Sentiment zonder aannames

Eerst nog even terug naar de kern. De boodschap van mijn master’s thesis die aan mijn methode van sentimentanalyse ten grondslag ligt, is het analyseren van sentiment zonder aannames te doen. Een methode die zich bijvoorbeeld niet beperkt tot één taal. In mijn vorige stuk gaf ik al aan dat mijn methode uit vier stappen bestaat:

  1. Taalherkenning

  2. Part-of-speech tagging (‘woordbenoemen’)

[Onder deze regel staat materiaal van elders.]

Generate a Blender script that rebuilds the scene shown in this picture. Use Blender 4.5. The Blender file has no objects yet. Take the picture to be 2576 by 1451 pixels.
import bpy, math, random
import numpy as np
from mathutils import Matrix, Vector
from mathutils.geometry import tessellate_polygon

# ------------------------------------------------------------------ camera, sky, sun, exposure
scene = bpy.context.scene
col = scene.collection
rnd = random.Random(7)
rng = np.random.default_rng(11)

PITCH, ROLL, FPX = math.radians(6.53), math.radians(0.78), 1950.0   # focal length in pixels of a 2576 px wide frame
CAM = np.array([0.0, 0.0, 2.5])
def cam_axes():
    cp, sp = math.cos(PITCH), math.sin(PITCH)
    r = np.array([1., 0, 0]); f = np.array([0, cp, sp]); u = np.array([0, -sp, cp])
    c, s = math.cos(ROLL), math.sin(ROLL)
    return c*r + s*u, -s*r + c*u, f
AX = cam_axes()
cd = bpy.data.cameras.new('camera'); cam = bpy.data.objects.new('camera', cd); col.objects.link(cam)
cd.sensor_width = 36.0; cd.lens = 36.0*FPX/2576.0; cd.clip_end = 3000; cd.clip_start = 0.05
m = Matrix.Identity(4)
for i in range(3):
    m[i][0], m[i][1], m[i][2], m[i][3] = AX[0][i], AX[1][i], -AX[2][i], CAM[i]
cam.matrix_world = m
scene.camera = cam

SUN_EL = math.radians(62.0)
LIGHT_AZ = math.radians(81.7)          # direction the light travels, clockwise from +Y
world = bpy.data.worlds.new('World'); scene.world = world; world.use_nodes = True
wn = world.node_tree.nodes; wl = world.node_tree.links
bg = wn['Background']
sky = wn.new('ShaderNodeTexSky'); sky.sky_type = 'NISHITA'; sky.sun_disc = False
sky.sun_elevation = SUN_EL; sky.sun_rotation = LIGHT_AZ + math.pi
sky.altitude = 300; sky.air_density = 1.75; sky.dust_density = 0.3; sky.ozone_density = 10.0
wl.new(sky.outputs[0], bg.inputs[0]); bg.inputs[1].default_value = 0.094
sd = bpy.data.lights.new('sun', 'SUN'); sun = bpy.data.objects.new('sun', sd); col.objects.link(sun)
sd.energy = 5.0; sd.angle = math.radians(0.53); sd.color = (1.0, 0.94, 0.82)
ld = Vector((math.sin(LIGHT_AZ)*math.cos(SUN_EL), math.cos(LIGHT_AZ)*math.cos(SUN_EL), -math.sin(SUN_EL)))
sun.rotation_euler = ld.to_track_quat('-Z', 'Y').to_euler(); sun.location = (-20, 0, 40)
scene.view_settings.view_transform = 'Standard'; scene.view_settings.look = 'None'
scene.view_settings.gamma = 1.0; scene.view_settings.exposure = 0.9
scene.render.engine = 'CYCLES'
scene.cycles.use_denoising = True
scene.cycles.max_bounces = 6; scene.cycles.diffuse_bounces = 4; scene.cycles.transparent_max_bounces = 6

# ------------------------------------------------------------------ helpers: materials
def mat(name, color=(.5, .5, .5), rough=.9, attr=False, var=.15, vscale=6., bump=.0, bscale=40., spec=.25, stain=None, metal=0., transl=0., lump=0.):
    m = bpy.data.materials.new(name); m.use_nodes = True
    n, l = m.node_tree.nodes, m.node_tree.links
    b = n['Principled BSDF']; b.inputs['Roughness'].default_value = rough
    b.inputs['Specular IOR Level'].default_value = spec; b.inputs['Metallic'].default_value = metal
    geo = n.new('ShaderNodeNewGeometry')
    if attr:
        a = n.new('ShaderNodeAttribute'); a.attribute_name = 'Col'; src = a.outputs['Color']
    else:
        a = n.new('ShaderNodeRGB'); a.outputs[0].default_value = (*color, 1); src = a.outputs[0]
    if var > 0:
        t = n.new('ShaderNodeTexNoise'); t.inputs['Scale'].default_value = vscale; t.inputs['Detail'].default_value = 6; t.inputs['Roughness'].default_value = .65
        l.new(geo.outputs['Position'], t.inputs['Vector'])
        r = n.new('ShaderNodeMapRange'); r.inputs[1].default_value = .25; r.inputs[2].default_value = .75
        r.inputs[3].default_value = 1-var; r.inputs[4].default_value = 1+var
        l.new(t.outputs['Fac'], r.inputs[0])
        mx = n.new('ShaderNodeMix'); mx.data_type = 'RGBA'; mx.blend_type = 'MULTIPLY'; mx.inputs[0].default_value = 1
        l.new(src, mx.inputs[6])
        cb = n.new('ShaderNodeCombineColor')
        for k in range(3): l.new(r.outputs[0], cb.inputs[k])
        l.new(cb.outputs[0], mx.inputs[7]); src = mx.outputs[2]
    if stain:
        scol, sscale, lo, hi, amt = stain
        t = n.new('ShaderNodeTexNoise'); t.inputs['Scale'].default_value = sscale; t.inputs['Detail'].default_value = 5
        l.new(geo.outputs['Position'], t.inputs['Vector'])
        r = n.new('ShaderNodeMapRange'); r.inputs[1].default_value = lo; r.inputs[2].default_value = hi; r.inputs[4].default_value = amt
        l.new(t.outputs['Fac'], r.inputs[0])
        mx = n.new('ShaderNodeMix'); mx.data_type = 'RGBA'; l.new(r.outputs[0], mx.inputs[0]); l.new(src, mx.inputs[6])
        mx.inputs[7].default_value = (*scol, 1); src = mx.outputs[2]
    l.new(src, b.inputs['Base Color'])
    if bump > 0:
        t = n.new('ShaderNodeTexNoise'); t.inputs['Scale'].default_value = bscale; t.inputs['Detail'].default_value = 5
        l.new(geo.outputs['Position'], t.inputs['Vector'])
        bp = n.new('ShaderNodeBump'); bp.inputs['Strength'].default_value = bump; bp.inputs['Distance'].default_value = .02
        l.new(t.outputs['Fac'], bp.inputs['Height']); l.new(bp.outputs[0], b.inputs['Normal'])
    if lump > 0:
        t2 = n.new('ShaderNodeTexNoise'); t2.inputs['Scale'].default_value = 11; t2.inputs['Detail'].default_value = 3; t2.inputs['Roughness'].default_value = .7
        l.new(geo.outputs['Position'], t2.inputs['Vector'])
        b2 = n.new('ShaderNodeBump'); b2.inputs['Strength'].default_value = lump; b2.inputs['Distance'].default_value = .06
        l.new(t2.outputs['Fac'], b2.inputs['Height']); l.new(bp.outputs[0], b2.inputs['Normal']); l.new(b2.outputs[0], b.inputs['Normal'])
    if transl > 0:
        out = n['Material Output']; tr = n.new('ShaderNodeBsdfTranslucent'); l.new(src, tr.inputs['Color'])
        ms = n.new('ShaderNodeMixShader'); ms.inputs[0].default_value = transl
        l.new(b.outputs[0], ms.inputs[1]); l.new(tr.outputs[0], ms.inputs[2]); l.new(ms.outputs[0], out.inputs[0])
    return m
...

  3. Subjectiviteitsherkenning

  4. Polariteitsherkenning

Taalherkenning via N-grams

Bij het herkennen van de taal maakt de methode gebruik van N-grams. Daarbij delen we een zin op in stukjes van drie letters, zoals voo rbe eld. Op basis van deze karakterreeksen blijk je heel goed te kunnen aangeven in welke taal een tekstje is geschreven. In voorbereiding op mijn scriptie over sentimentanalyse heb ik een onderzoek gedaan naar de beste methode om de taal van korte stukjes tekst te definiëren, en daar kwamen de N-grams als beste uit de bus. Over dat onderzoek schreef ik ook een paper: Graph-Based N-gram Language Identification on Short Texts.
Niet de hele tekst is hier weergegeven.